- [GIVEN EXERCISE] Nothing beyond the line containing "COL = S.collection" is to be printed; print exactly each line from the start of the records below through that line, leaving out pictures.
------------------------------------------------------------------------
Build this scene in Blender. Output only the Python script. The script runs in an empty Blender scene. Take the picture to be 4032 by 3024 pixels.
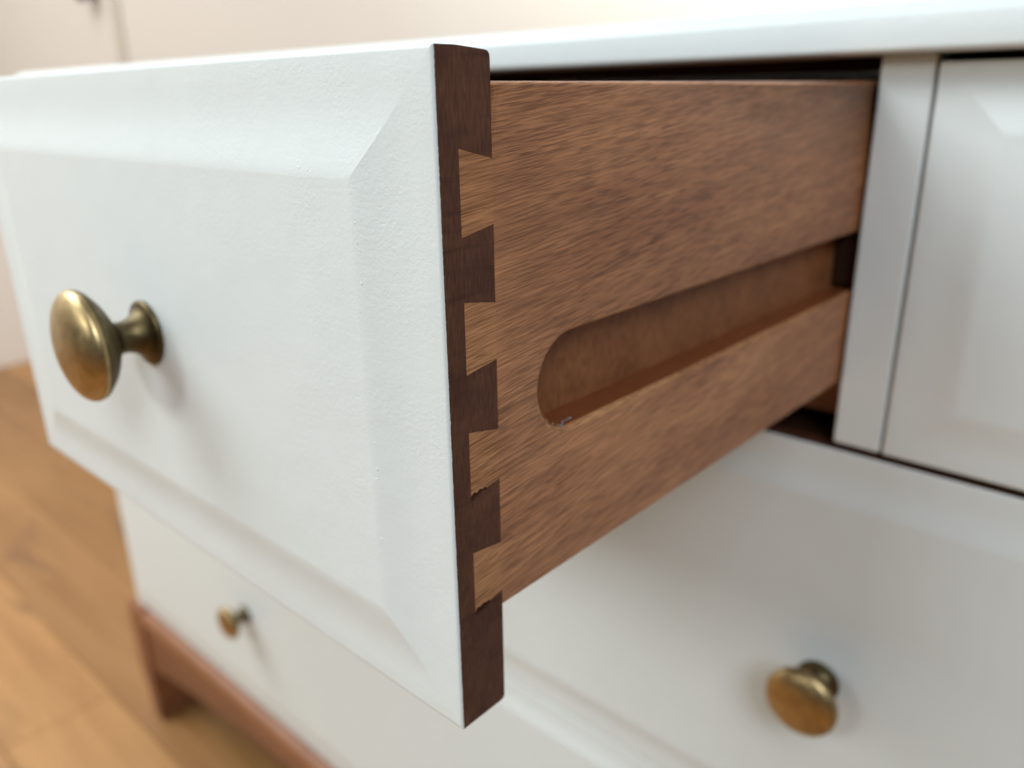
import bpy, bmesh, math, random
from mathutils import Matrix, Vector
random.seed(7)
S = bpy.context.scene
COL = S.collection

# ------------------------------------------------------------------ camera
cam = bpy.data.cameras.new("camera")
cam.sensor_width = 36.0
cam.lens = 28.341
cam.clip_start = 0.01
cam.clip_end = 50
cam.dof.use_dof = True
cam.dof.focus_distance = 0.170
cam.dof.aperture_fstop = 9.0
cam_ob = bpy.data.objects.new("camera", cam)
COL.objects.link(cam_ob)
cam_ob.matrix_world = Matrix.Translation((0.11954, -0.34447, -0.00942)) @ (
    Matrix.Rotation(math.radians(42.0236), 4, 'Z') @ Matrix.Rotation(math.radians(0.90688), 4, 'Y')
    @ Matrix.Rotation(math.radians(70.3211), 4, 'X'))
S.camera = cam_ob

# ------------------------------------------------------------------ light
W = bpy.data.worlds.new("World")
S.world = W
W.use_nodes = True
bg = W.node_tree.nodes["Background"]
bg.inputs[0].default_value = (0.95, 1.0, 0.99, 1)
bg.inputs[1].default_value = 0.07


def area(name, loc, target, size, energy, color, size_y=None):
    l = bpy.data.lights.new(name, 'AREA')
    l.shape = 'RECTANGLE'
    l.size = size
    l.size_y = size_y or size
    l.energy = energy
    l.color = color
    o = bpy.data.objects.new(name, l)
    COL.objects.link(o)
    o.location = loc
    o.rotation_euler = (Vector(target) - Vector(loc)).to_track_quat('-Z', 'Y').to_euler()
    return o


area("left_ceiling_light", (-1.8, -0.85, 1.4), (-1.7, -0.8, 0), 1.6, 76, (0.93, 1.0, 1.03))
area("front_key_light", (-0.35, -1.7, 0.6), (-0.15, 0, -0.2), 0.4, 6.0, (0.95, 1.0, 1.01))
area("front_left_light", (-0.9, -1.6, 0.6), (-0.15, 0, -0.2), 0.4, 2.2, (0.97, 1.0, 0.98))
area("side_window_light", (1.3, -1.2, 1.1), (0, 0, -0.1), 0.7, 19, (0.86, 0.96, 1.07))
area("ceiling_light", (0.6, -0.9, 1.2), (0, 0, -0.1), 0.6, 4.0, (0.95, 0.98, 1.02))
area("added_wall_fill", (-0.15, 0.16, 0.50), (-0.15, 0.55, 0.48), 0.4, 9, (1.0, 0.975, 0.94))  # unseen lamp added above the chest to brighten the back wall

S.view_settings.view_transform = 'Standard'
S.view_settings.look = 'None'
S.view_settings.exposure = 0.0
S.view_settings.gamma = 1.0
S.render.engine = 'CYCLES'
S.cycles.use_denoising = True
S.cycles.max_bounces = 8


# ------------------------------------------------------------------ materials
class NT:
    def __init__(self, name):
        self.m = bpy.data.materials.new(name)
        self.m.use_nodes = True
        self.t = self.m.node_tree
        self.b = self.t.nodes["Principled BSDF"]

    def n(self, kind, **kw):
        nd = self.t.nodes.new(kind)
        for k, v in kw.items():
            if k.startswith("i_"):
                key = k[2:]
                nd.inputs[int(key) if key.isdigit() else key].default_value = v
            else:
                setattr(nd, k, v)
        return nd

    def l(self, a, ao, b, bi):
        self.t.links.new(a.outputs[ao], b.inputs[bi])

    def coords(self, rot=(0, 0, 0), scale=(1, 1, 1), kind='Object'):
        c = self.n('ShaderNodeTexCoord')
        m = self.n('ShaderNodeMapping')
        m.inputs['Rotation'].default_value = rot
        m.inputs['Scale'].default_value = scale
        self.l(c, kind, m, 0)
        return m

    def noise(self, vec, scale=1.0, detail=3, rough=0.5, dist=0.0):
        nz = self.n('ShaderNodeTexNoise')
        nz.inputs['Scale'].default_value = scale
        nz.inputs['Detail'].default_value = detail
        nz.inputs['Roughness'].default_value = rough
        nz.inputs['Distortion'].default_value = dist
        self.l(vec, 0, nz, 'Vector')
        return nz

    def ramp(self, src, so, stops):
        r = self.n('ShaderNodeValToRGB')
        e = r.color_ramp.elements
        while len(e) < len(stops):
            e.new(0.5)
        for el, (p, c) in zip(e, stops):
            el.position = p
            el.color = (*c, 1) if len(c) == 3 else c
        self.l(src, so, r, 0)
        return r

    def mix(self, fac, a, b, mode='MIX'):
        """fac/a/b: (node, out) or value"""
        m = self.n('ShaderNodeMix', data_type='RGBA', blend_type=mode)
        for idx, v in ((0, fac), (6, a), (7, b)):
            if isinstance(v, tuple) and hasattr(v[0], 'outputs'):
                self.t.links.new(v[0].outputs[v[1]], m.inputs[idx])
            elif isinstance(v, tuple):
                m.inputs[idx].default_value = (*v, 1)
            else:
                m.inputs[idx].default_value = v
        return (m, 2)

    def bump(self, src, so, strength, dist, prev=None):
        b = self.n('ShaderNodeBump')
        b.inputs['Strength'].default_value = strength
        b.inputs['Distance'].default_value = dist
        self.l(src, so, b, 'Height')
        if prev:
            self.l(prev, 0, b, 'Normal')
        return b


def paint(name, col, rough=0.40, peel=0.30, stroke=0.08):
    k = NT(name)
    v = k.coords()
    big = k.noise(v, 30, 3)
    c = k.mix((big, 0), tuple(x * 0.975 for x in col), tuple(min(1, x * 1.015) for x in col))
    k.t.links.new(c[0].outputs[c[1]], k.b.inputs['Base Color'])
    k.b.inputs['Roughness'].default_value = rough
    k.b.inputs['Specular IOR Level'].default_value = 0.4
    n1 = k.noise(v, 1000, 3, 0.5, 0.6)
    msk = k.ramp(k.noise(v, 45, 2), 0, [(0.35, (0.25,) * 3), (0.65, (1, 1, 1))])
    pm = k.mix(1.0, (n1, 0), (msk, 0), 'MULTIPLY')
    v2 = k.coords(rot=(0, math.radians(38), 0), scale=(110, 900, 800))
    n2 = k.noise(v2, 1, 2, 0.5, 0.3)
    n3 = k.noise(v, 60, 2, 0.5)
    b0 = k.bump(n3, 0, 0.12, 0.002)
    b1 = k.bump(pm[0], 2, peel, 0.0004, b0)
    b2 = k.bump(n2, 0, stroke, 0.0003, b1)
    k.l(b2, 0, k.b, 'Normal')
    return k.m


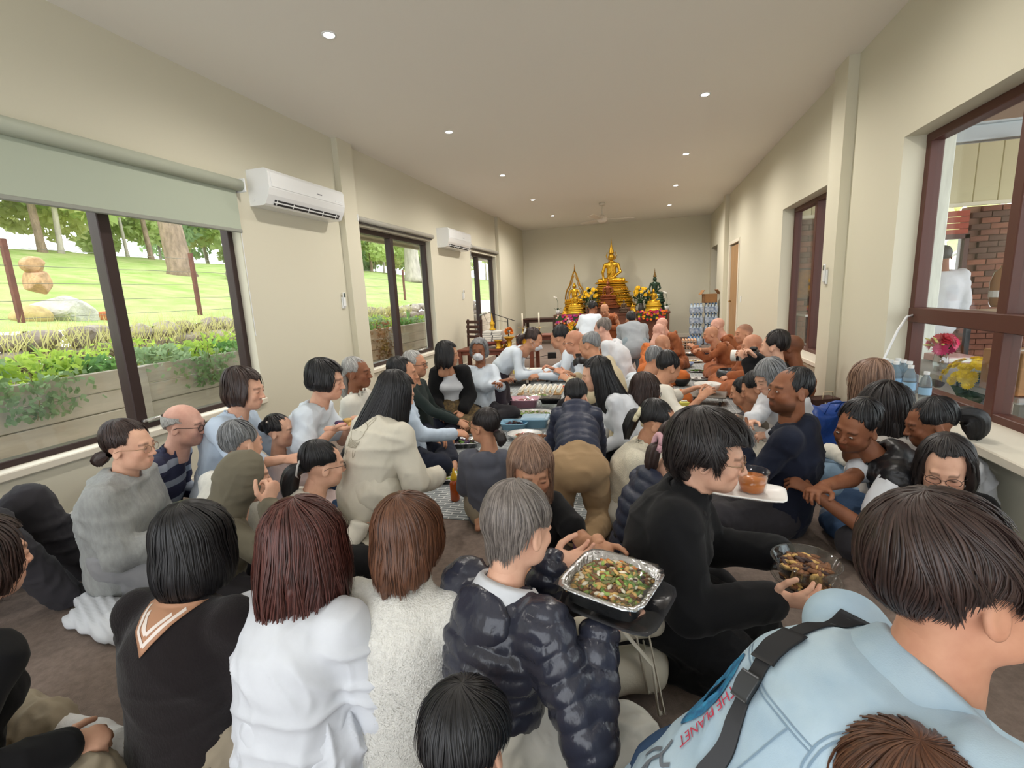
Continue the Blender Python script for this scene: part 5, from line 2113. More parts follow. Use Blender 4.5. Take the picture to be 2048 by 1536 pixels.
p = P('lowbrown', (1800, 1635), .70, 8, 'person with wispy brown hair low at the bottom right edge', sc=.86)
skin(p, nohands='RL')
p.top('jumper', C_OFF)
p.bottom('trousers', C_DTR)
p.hair('crop', H_BRN, strands=2600, th=.026, am=.006, fluff=.020)

p = P('blacktop', (-42, 1124), 1.30, -4, 'woman in black cardigan and khaki trousers at the lower left edge', sc=.98, shw=.18, lh=(-.15, .2, .25), rh=dict(p=(.30, .16, .25)),
      legs=dict(knee=[(.34, .16, .13), (-.30, .24, .11)], ankle=[(.20, -.12, .055), (.10, .33, .06)], toe=[(.12, -.28, .04), (.24, .33, .05)]))
skin(p, nohands='L')
p.top('cardigan', C_BLK, ease=.026, fold=.008, ff=5, k=.04, width=1.05)
p.bottom('trousers', C_KHA, ease=.024, fold=.012, to=.55)
p.socks(SOCKW, 'sock', 'RL', .5)
p.hair('bob', H_DBR, strands=900, drop=.09, bdrop=.10, rag=.02)

p = P('kneesup', (-315, 858), 1.95, -52, 'person at the left edge with dark trousers, knees drawn up, navy sleeve', 'kneesup', sc=1.0, male=True,
      rh=dict(px=(28, 1012, 1.72), curl=.8), legs=dict(knee=[(.16, .42, .46), (-.14, .44, .46)], ankle=[(.10, .60, .07), (-.13, .62, .07)], toe=[(.08, .80, .04), (-.15, .82, .04)]))
skin(p)
p.top('padded_jacket', P_NVY, puff=(.05, .010), ease=.02)
p.bottom('trousers', C_DTR, ease=.022, fold=.010)
p.socks(SOCKB)
p.hair('short', H_BLK)

# ---- left side of the room
p = P('greysweater', (262, 893), 2.30, -64, 'woman with low bun and glasses in a baggy grey sweater by the big window', 'heels', sc=.95, pz=.22, lean=12, hy=-6, rh=dict(p=(.10, .30, .28)), lh=(-.1, .3, .28), shw=.17)
skin(p)
p.top('sweater', C_GRK, ease=.045, fold=.014, ff=4.2, k=.06, width=1.18, hem=.10, h=.012)
p.bottom('trousers', cloth_mat('cloth_grey_trouser', srgb(150, 150, 152)), ease=.03)
p.socks(SOCKW)
p.hair('tied', H_DBR, th=.016, bun=([(0, -.105, -.035), (0, -.135, -.05), (0, -.155, -.075), (0, -.15, -.10)], [.022, .034, .034, .012]))
p.glasses(WIRE_G, LENS)
J = p.J
fold_collar(p, C_FLC, 'shawl_collar', r0=.066, drop=.05, stand=.030)

stripe = mat('polo_stripe', srgb(52, 54, 78), .85, bump=(30, .15, .005))
p = P('baldpolo', (370, 850), 2.72, -62, 'bald man with glasses in a navy and grey striped polo shirt', sc=1.02, male=True, hy=-4, rh=dict(p=(.15, .3, .25)), lh=(-.1, .3, .25))
skin(p, 'pink', tone=(.03, .05, .05), beard=.12)
tp = p.top('polo_shirt', stripe, ease=.018, sleeve='long', collar=.02)
p.bottom('trousers', C_DTR)
p.hair('fringe', H_SIL, strands=0)
p.glasses(WIRE_D, LENS)
nt = stripe.node_tree
tc = nt.nodes.new('ShaderNodeTexCoord')
mp = nt.nodes.new('ShaderNodeSeparateXYZ')
nt.links.new(tc.outputs['Object'], mp.inputs[0])
ma = nt.nodes.new('ShaderNodeMath')
ma.operation = 'PINGPONG'
ma.inputs[1].default_value = .058
nt.links.new(mp.outputs[2], ma.inputs[0])
rp = nt.nodes.new('ShaderNodeValToRGB')
rp.color_ramp.interpolation = 'CONSTANT'
rp.color_ramp.elements[0].color = (*srgb(46, 48, 74), 1)
rp.color_ramp.elements[1].color = (*srgb(150, 158, 172), 1)
rp.color_ramp.elements[1].position = .66
mu = nt.nodes.new('ShaderNodeMath')
mu.operation = 'DIVIDE'
mu.inputs[1].default_value = .058
nt.links.new(ma.outputs[0], mu.inputs[0])
nt.links.new(mu.outputs[0], rp.inputs[0])
nt.links.new(rp.outputs[0], nt.nodes['Principled BSDF'].inputs['Base Color'])

p = P('bluebob', (492, 780), 2.85, -72, 'kneeling woman with brown bob in pale blue blouse stretching out both arms', 'heels', sc=.98, lean=22,
      rh=dict(px=(572, 918, 2.70), dir=(.1, 1, -.1), curl=.25), lh=dict(px=(608, 893, 2.95), dir=(-.1, 1, -.1), curl=.2))
skin(p, 'light', bare='RL')
p.top('blouse', C_BLU, ease=.026, fold=.012, ff=5.5, sleeve='roll', k=.04, hem=.10, collar=.01)
p.bottom('trousers', C_WHC, ease=.03)
p.hair('bob', H_DBR, drop=.10, bdrop=.11, open=58)

p = P('whiteknit', (486, 888), 2.55, -8, 'person with short grey hair in a white cable-knit jumper', lean=22, sc=.96)
skin(p, nohands='RL')
p.top('jumper', C_KNW, ease=.024, fold=.007)
p.bottom('trousers', C_DTR)
p.hair('short', H_SLT, th=.016)

p = P('hooded', (492, 955), 2.18, -36, 'person in an olive hooded sweatshirt with the hood up, hand at chin', lean=22, sc=.96, rh=dict(px=(538, 1010, 2.05), dir=(-.2, .4, .9), curl=1.0, back=(.8, .4, 0)), rpole=(.4, -.2, -1), lh=(-.1, .25, .2))
skin(p, nohands='L')
p.top('hooded_sweatshirt', C_OLV, ease=.026, fold=.010, ff=5)
p.bottom('trousers', C_DTR)
hf = SDF(p.J['hd'] - .3, p.J['hd'] + .22, .009)
Rh = p.HR
hc = p.J['hd']
hf.ell(hc + Rh @ np.array([0, -.015, .012]), (.098, .116, .118), .02, R=Rh)
hf.add(hc + Rh @ np.array([0, -.05, -.06]), p.J['nb'] - p.J['up'] * .03 - p.J['fw'] * .03, .085, .095, .04)
hf.ell(hc + Rh @ np.array([0, .11, -.02]), (.075, .10, .115), .02, R=Rh, sub=True)
p.finish('hood', hf, C_OLV, .006, 8)

p = P('littlegirl', (563, 862), 2.95, -78, 'little girl with black hair and clip in a pale pink dress', 'heels', sc=.62, hs=.84, pz=.16, rh=dict(p=(.08, .2, .3)), lh=(-.08, .2, .3))
skin(p)
p.top('dress', cloth_mat('cloth_pink_white', srgb(226, 206, 204)), ease=.02, fold=.008, sleeve='wide')
p.bottom('skirt', cloth_mat('cloth_pink_white', srgb(226, 206, 204)), skirt=True)
p.hair('tied', H_BLK, bun=([(0, -.09, .05), (0, -.125, .055), (0, -.14, .03), (0, -.13, .0)], [.02, .032, .03, .01]))
MB().ball(p.hp((.05, -.06, .085)), (.02, .012, .008)).build('hair_clip', mat('clip_pearl', srgb(210, 200, 190), .3), p.obj, True)

p = P('plate', (655, 762), 3.05, -72, 'woman with black bob in white puff-sleeve top and jeans holding a plate of desserts', 'side', sc=1.0, pz=.27,
      rh=dict(px=(668, 858, 2.86), dir=(.1, 1, 0), back=(.2, 0, -1), curl=.25), lh=dict(px=(716, 838, 3.15), dir=(.3, .9, 0), back=(-.4, 0, -.9), curl=.3))
skin(p, 'light', bare='RL')
p.top('blouse', C_WHC, ease=.034, fold=.012, ff=6, sleeve='short', hem=.12, k=.045)
p.bottom('jeans', C_JEA, ease=.014)
p.hair('bob', H_BLK, drop=.075, bdrop=.07, th=.024, curl=.03)

p = P('greylong', (716, 746), 3.65, -80, 'grey-haired woman in white sitting against the left wall', sc=.95, pz=.2)
skin(p, 'brown', nohands='L')
p.top('cardigan', C_OFF, ease=.03, fold=.012, k=.04, collar=.03)
p.bottom('trousers', C_OFF)
p.hair('tied', H_SIL, tail=([(0, -.11, .02), (-.01, -.135, -.04), (-.02, -.14, -.12), (-.02, -.12, -.20)], [.03, .05, .055, .02]))
MB().ball(p.hp((0, -.118, .03)), (.02, .014, .018)).build('hair_tie', BLACK, p.obj, True)

p = P('greenman', (832, 729), 4.45, -82, 'white-haired man in a dark green jumper leaning by the second window', sc=1.0, male=True, rh=dict(p=(.14, .42, .22)), lh=dict(p=(-.1, .3, .2)))
skin(p, 'tan', beard=.2)
p.top('jumper', C_GRN, ease=.02)
p.bottom('trousers', C_NVY)
p.hair('short', H_SIL, th=.013)
p.glasses(WIRE_D)

p = P('blueshirt', (808, 748), 3.75, -68, 'black-haired man in pale blue shirt partly hidden by the long-haired woman', sc=1.02, male=True, rh=dict(p=(.12, .36, .3)))
skin(p, 'tan')
p.top('shirt', C_BLU, ease=.024, fold=.010)
p.bottom('trousers', C_NVY)
p.hair('short', H_BLK, th=.018)

p = P('longhair', (794, 788), 2.70, -24, 'woman with very long black hair in a cream sweatshirt kneeling with her back turned', 'kneel', sc=.98, lean=28, pz=.36, hp=10, hy=-14, hr=6, shw=.175,
      rh=dict(p=(.17, .36, .34)), lh=dict(p=(-.2, .30, .26)))
skin(p, nohands='RL')
p.sweat = p.top('sweatshirt', C_CRM, ease=.034, fold=.013, ff=4.4, k=.045, hem=.05, width=1.05, h=.011)
p.bottom('trousers', C_CRM, ease=.03, fold=.010)
p.hair('long', H_BLK, strands=700, drop=.22, bdrop=.36, th=.014, open=60, rag=.06, lean=-.42)

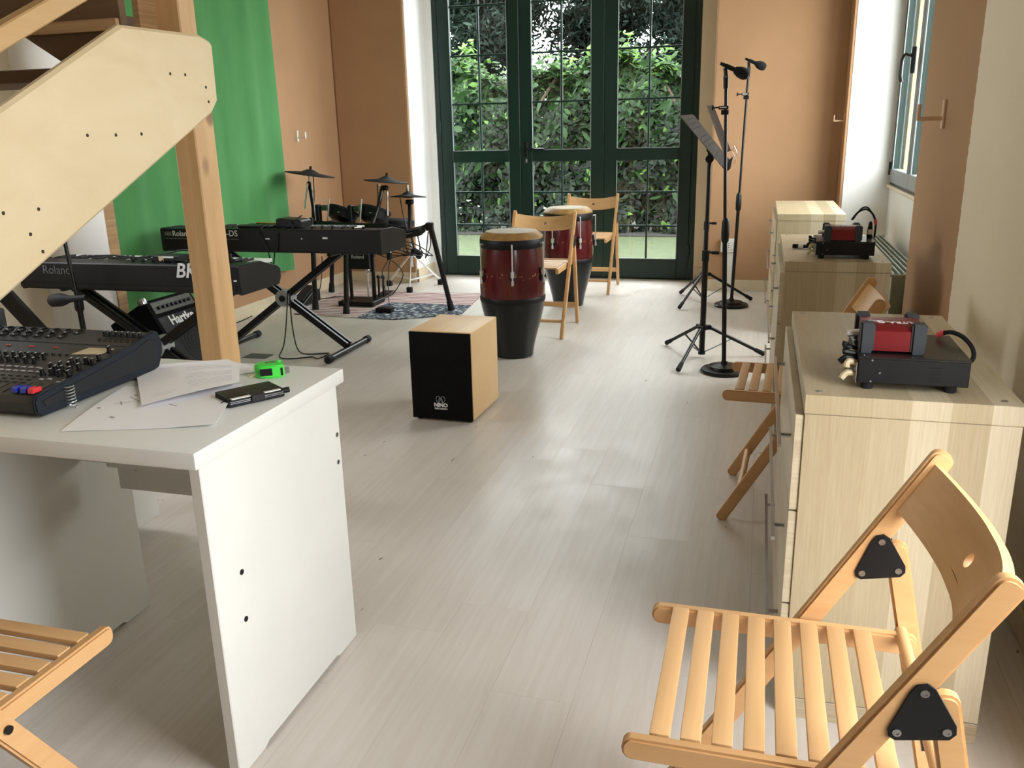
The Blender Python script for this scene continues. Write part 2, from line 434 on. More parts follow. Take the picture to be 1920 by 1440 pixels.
------------------------------------------------------------------------
- [RIGHT ANSWER]
Build this scene in Blender. Output only the Python script. The script runs in an empty Blender scene. Take the picture to be 4032 by 3024 pixels.
import bpy, bmesh, math, random
from mathutils import Matrix, Vector
random.seed(7)
S = bpy.context.scene
COL = S.collection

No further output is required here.